Oliver Stone's version of similar events in Salvador from 1986, is
considered one of his best. Starring James Woods as journalist, Richard Boyle, with James Belushi, in a fine, non-comedic performance, the film is shot documentary style, portraying brutal and disturbing scenes as civil war breaks out around Boyle.





      Staying in El Salvador, Romero from 1989 tells the story of
Oscar Romero, the Archbishop of San Salvador, who came to realize that his faith demanded opposition to the death squads employed by the repressive government to stop the dissidents. Directed by John Duigan and starring Raul Julia in a memorable performance as Oscar Romero, the priest who spoke out against the genocide occurring in his country and paid with his life.






         Down to South America, we have Missing from 1982, starring Jack Lemon, whose son goes missing in Chile during the coup d'etat of 1973. He goes to find him with his daughter-in-law, played by Sissy Spacek, and the political realities he finds shatter his previously-held beliefs.
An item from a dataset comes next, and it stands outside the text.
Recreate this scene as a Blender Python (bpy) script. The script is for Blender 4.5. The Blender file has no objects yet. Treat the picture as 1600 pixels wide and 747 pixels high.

Based on a true story and powerfully directed by Costa-Gavras.


        Finally, I don't usually discuss documentaries, but I recommend that you try to find The Mothers of the Plaza of Mayo from1985 (I found it on the internet), the story of the women who protested continuously in the plaza in Buenos Aires to draw attention to the "disappeared" sons, daughters, loved ones who vanished in the so-called Dirty War, perpetrated by the military dictatorships in Argentina. At no small risk to their own safety, they challenged the government to give them answers.